A grande encenação de Costa
António Costa montou uma grande encenação em torno da demissão de João Galamba que não foi, na verdade, nenhuma demissão. Mas o governo está pior hoje do que estava ontem.
Não há outra forma de o dizer: António Costa seguiu os conselhos dos ‘influenciadores’ de auto-ajuda, fez de um enorme problema uma maior oportunidade e encenou uma jogada política para acabar com as dúvidas sobre quem manda. A encenação, preparada ao minuto, tinha um objetivo, arrumar com Marcelo Rebelo de Sousa depois do Presidente ameaçar com a dissolução nas últimas semanas, envolveu dramatização, reuniões, telefonemas estrategicamente visíveis para as câmaras de televisão e um comunicado de demissão que não era mais do que o engodo para a decisão final.
O dia 2 de maio ficará na história. Tinha começado, na verdade, no final do dia anterior, quando António Costa, regressado de férias, faz as primeiras declarações ao país, através da RTP, com uma defesa contida de João Galamba. Estava tudo em aberto, mas a noticia, horas depois, do Expresso, revelava o que já se desconfiava: Marcelo queria a demissão do ministro das Infraestruturas, por razões que deveriam ser óbvias para toda a gente (menos para Costa). Marcelo percebeu que a sua vontade poderia ser contrariada. E tinha razão.
O dia longo começou com informação a circular nas redações de que poderia haver uma remodelação alargada, e não apenas a saída “inevitável” de João Galamba. Um encontro matinal com João Galamba, uma reunião do núcleo duro político, a visita a Belém e o comunicado do ministro, longo, minucioso, pensado, parecia ser o epílogo previsível. A encenação foi clara logo a seguir.
Costa poderia não ter aceite a demissão de Galamba, e isso já seria mau (mas já lá vamos), mas o teatro que se seguiu foi de baixa política de qualidade. Costa quis pôr Marcelo no seu sítio, afinal, o regime é de pendor parlamentarista. E num golpe de teatro, anuncia que não aceita a demissão. Estava tudo combinado, claro, e Marcelo foi obrigado a divulgar uma nota inédita, e particularmente violenta, que fica para a história.
- O Presidente da República, que não pode exonerar um membro do Governo sem ser por proposta do primeiro-ministro, discorda da posição deste quanto à leitura política dos factos e quanto à perceção deles resultante por parte dos Portugueses, no que respeita ao prestígio das instituições que os regem.
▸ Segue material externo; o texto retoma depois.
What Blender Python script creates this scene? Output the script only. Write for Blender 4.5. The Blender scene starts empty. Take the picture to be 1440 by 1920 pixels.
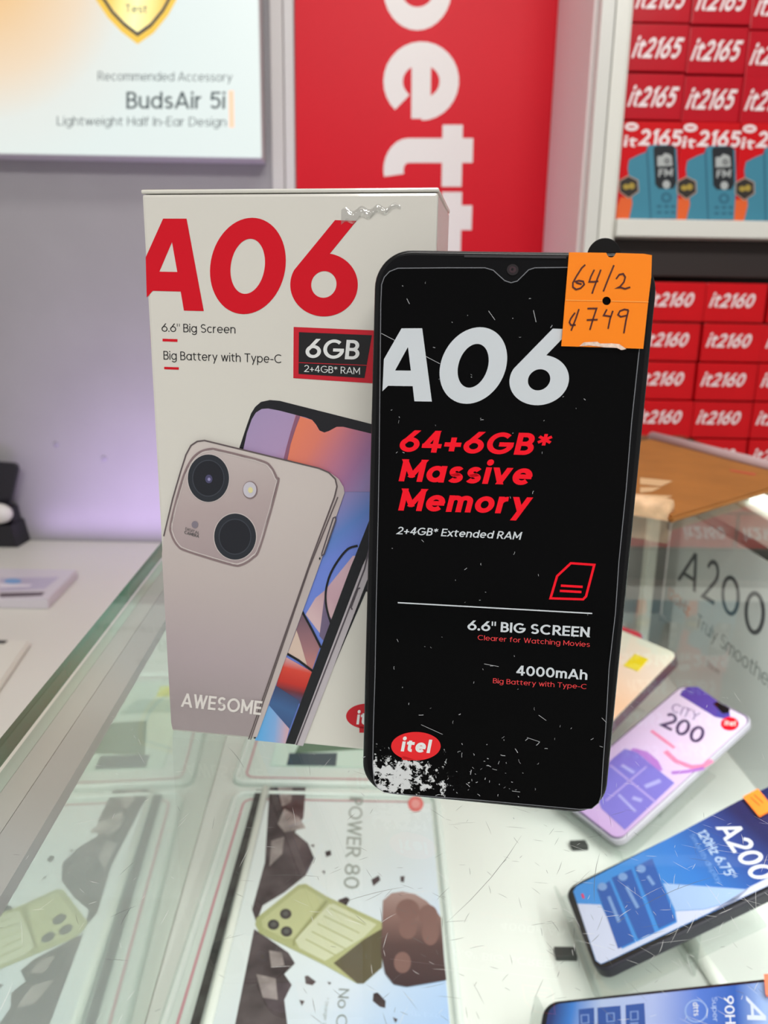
import bpy, bmesh, math, random, os
from mathutils import Vector, Matrix, geometry
random.seed(7)
SC = bpy.context.scene
COL = SC.collection

# ------------------------------------------------------------------ camera
PITCH, ROLL, CAMH, FPX = math.radians(14.0), math.radians(1.0), .145, 1440.0
_fw = Vector((0, math.cos(PITCH), -math.sin(PITCH))); _up = Vector((0, math.sin(PITCH), math.cos(PITCH)))
_rt = Vector((1, 0, 0))
RT = math.cos(ROLL)*_rt + math.sin(ROLL)*_up
UP = -math.sin(ROLL)*_rt + math.cos(ROLL)*_up
EYE = Vector((0, 0, CAMH))
cam = bpy.data.cameras.new('camera'); camo = bpy.data.objects.new('camera', cam); COL.objects.link(camo)
camo.matrix_world = Matrix(((RT.x, UP.x, -_fw.x, EYE.x), (RT.y, UP.y, -_fw.y, EYE.y), (RT.z, UP.z, -_fw.z, EYE.z), (0, 0, 0, 1)))
cam.sensor_fit = 'VERTICAL'; cam.sensor_height = 8.4; cam.lens = 6.3
cam.clip_start = .01; cam.clip_end = 50
cam.dof.use_dof = True; cam.dof.focus_distance = .228; cam.dof.aperture_fstop = 4.0
SC.camera = camo

def ray(x, y): return _fw + RT*((x-720)/FPX) - UP*((y-960)/FPX)
def atz(x, y, z):                       # pixel of the photo -> point on a level surface of known height
    d = ray(x, y); return EYE + d*((z-CAMH)/d.z)
def aty(x, y, Y):
    d = ray(x, y); return EYE + d*(Y/d.y)
def atx(x, y, X):
    d = ray(x, y); return EYE + d*(X/d.x)

# ------------------------------------------------------------------ world, lights, exposure
W = bpy.data.worlds.new('world'); SC.world = W; W.use_nodes = True
W.node_tree.nodes['Background'].inputs[0].default_value = (1, .985, .96, 1)
W.node_tree.nodes['Background'].inputs[1].default_value = .42
SC.view_settings.view_transform = 'Standard'; SC.view_settings.look = 'None'
SC.view_settings.exposure = 0.0; SC.view_settings.gamma = 1.0; SC.view_settings.use_curve_mapping = False
SC.cycles.use_denoising = True
SC.cycles.transparent_max_bounces = 24; SC.cycles.max_bounces = 10

def area(name, loc, target, sx, sy, power, color=(1, 1, 1)):
    l = bpy.data.lights.new(name, 'AREA'); l.shape = 'RECTANGLE'; l.size = sx; l.size_y = sy; l.energy = power; l.color = color
    o = bpy.data.objects.new(name, l); COL.objects.link(o); o.location = loc
    o.rotation_euler = (Vector(target)-Vector(loc)).to_track_quat('-Z', 'Y').to_euler(); return o
area('ceiling_panel_light', (.25, .55, 1.80), (.25, .60, 0), 1.2, .30, 9.5, (1, .98, .95))
area('ceiling_panel_light', (.1, -1.35, 1.80), (.05, .2, .1), 1.6, .35, 54, (1, .98, .95))
_v = area('violet_strip_light', (-.29, 1.30, -.285), (-.29, 1.50, -.02), .64, .012, 1.3, (.68, .50, 1.0)); _v.data.spread = math.radians(125)
_v = area('violet_strip_light', (-.32, 1.44, -.291), (-.32, 1.50, -.245), .75, .010, .17, (.68, .50, 1.0)); _v.data.spread = math.radians(95)
def strip_light(name, a, b, z, wid, power, tilt=0.0, color=(.98, 1, .975)):
    """straight added area light from a to b, shining down (tilted about its own axis)"""
    l = bpy.data.lights.new(name, 'AREA'); l.shape = 'RECTANGLE'; a = Vector(a); b = Vector(b); l.size = (b-a).length; l.size_y = wid; l.energy = power; l.color = color
    o = bpy.data.objects.new(name, l); COL.objects.link(o)
    o.matrix_world = Matrix.Translation(((a.x+b.x)/2, (a.y+b.y)/2, z)) @ Matrix.Rotation(math.atan2(b.y-a.y, b.x-a.x), 4, 'Z') @ Matrix.Rotation(tilt, 4, 'X'); return o
strip_light('case_fill_light', (.285, .0), (.285, .56), -.030, .02, 1.05)  # added to brighten the case interior; the visible tube is a separate part
strip_light('case_front_fill', (-.10, .02), (.30, .02), -.030, .02, .30, math.radians(-50))  # unseen light added at the front edge to brighten board and shelf

# ------------------------------------------------------------------ materials
def lin(c):
    return tuple((x/255/12.92 if x/255 <= .04045 else ((x/255+.055)/1.055)**2.4) for x in c)+(1,)
_M = {}
def mat(name, rgb, rough=.5, spec=.5, emit=0, metal=0, coat=0, noise=0, nscale=40, bump=0, bscale=60):
    if name in _M: return _M[name]
    m = bpy.data.materials.new(name); m.use_nodes = True; nt = m.node_tree; b = nt.nodes['Principled BSDF']
    b.inputs['Base Color'].default_value = lin(rgb); b.inputs['Roughness'].default_value = rough
    b.inputs['Specular IOR Level'].default_value = spec; b.inputs['Metallic'].default_value = metal
    b.inputs['Coat Weight'].default_value = coat; b.inputs['Coat Roughness'].default_value = .04
    tc = nt.nodes.new('ShaderNodeTexCoord')
    if noise:
        n = nt.nodes.new('ShaderNodeTexNoise'); n.inputs['Scale'].default_value = nscale; n.inputs['Detail'].default_value = 4
        nt.links.new(tc.outputs['Object'], n.inputs['Vector'])
        r = nt.nodes.new('ShaderNodeValToRGB'); c = lin(rgb)
        r.color_ramp.elements[0].position = .3; r.color_ramp.elements[1].position = .7
        r.color_ramp.elements[0].color = tuple(x*(1-noise) for x in c[:3])+(1,)
        r.color_ramp.elements[1].color = tuple(min(1, x*(1+noise)) for x in c[:3])+(1,)
        nt.links.new(n.outputs['Fac'], r.inputs['Fac']); nt.links.new(r.outputs['Color'], b.inputs['Base Color'])
    if bump:
        n2 = nt.nodes.new('ShaderNodeTexNoise'); n2.inputs['Scale'].default_value = bscale; n2.inputs['Detail'].default_value = 3
        nt.links.new(tc.outputs['Object'], n2.inputs['Vector'])
        bp = nt.nodes.new('ShaderNodeBump'); bp.inputs['Strength'].default_value = bump; bp.inputs['Distance'].default_value = .002
        nt.links.new(n2.outputs['Fac'], bp.inputs['Height']); nt.links.new(bp.outputs['Normal'], b.inputs['Normal'])
    if emit:
        b.inputs['Emission Color'].default_value = lin(rgb); b.inputs['Emission Strength'].default_value = emit
    _M[name] = m; return m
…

Há um conflito institucional entre São Bento e Belém e, pelo que se percebeu no dia de ontem, qualquer antecipação sobre o futuro próximo é no mínimo arriscada. O que fará o Presidente? Quando sinaliza o “prestígio das instituições“, está a um passo do irregular funcionamento das instituições, a condição para demitir o Governo (a dissolução da Assembleia tem outros argumentos e depende da avaliação política do Presidente).
As razões para uma demissão de João Galamba — como apontado aqui no ECO Login — não mudaram, a comunicação de António Costa não alterou a realidade sobre as efetivas condições de governabilidade do ministro que, como é óbvio, mentiu sobre as reuniões com a CEO da TAP e deixou degradar as instituições com aquela cena imprópria dentro do ministério.
O Governo, hoje, está pior do que estava ontem. Se já não era bem um Governo em pleno exercício de funções, como ficou evidente do último ano e da sucessão de demissões, ficou pior, e passou a ter um ministro que, publicamente, está em funções contra a vontade do Presidente e por razões fundadas e conhecidas de todos, e Costa entrou numa espécie de guerra de nervos com Marcelo.
Costa decidiu que prefere ir a eleições já a esperar pelo desfecho das europeias, o calendário que estava a cristalizar na discussão política por responsabilidade direta de um Governo que não consegue governar. Fez a Marcelo o que fez ao Bloco de Esquerda e ao PCP, e jogou um trunfo. A situação económica e social do país, a instabilidade e incerteza financeira, passou para segundo plano, terceiro mesmo, o que conta para Costa é preservar o poder pelo poder, a proteção do PS neste ciclo e no próximo.
O que fará Marcelo? O caminho é estreito, mas se ficar pela nota divulgada ontem, pode dar o seu mandato por terminado. Há objetivamente condições para dissolver a assembleia por falta de confiança no primeiro-ministro depois da grande encenação (e maior provocação), mas Marcelo tem de estar preparado para tudo, até para a possibilidade de ter, ele próprio, de sair antecipadamente de Belém. No meio disto tudo, o país é um palco para as jogadas de Costa.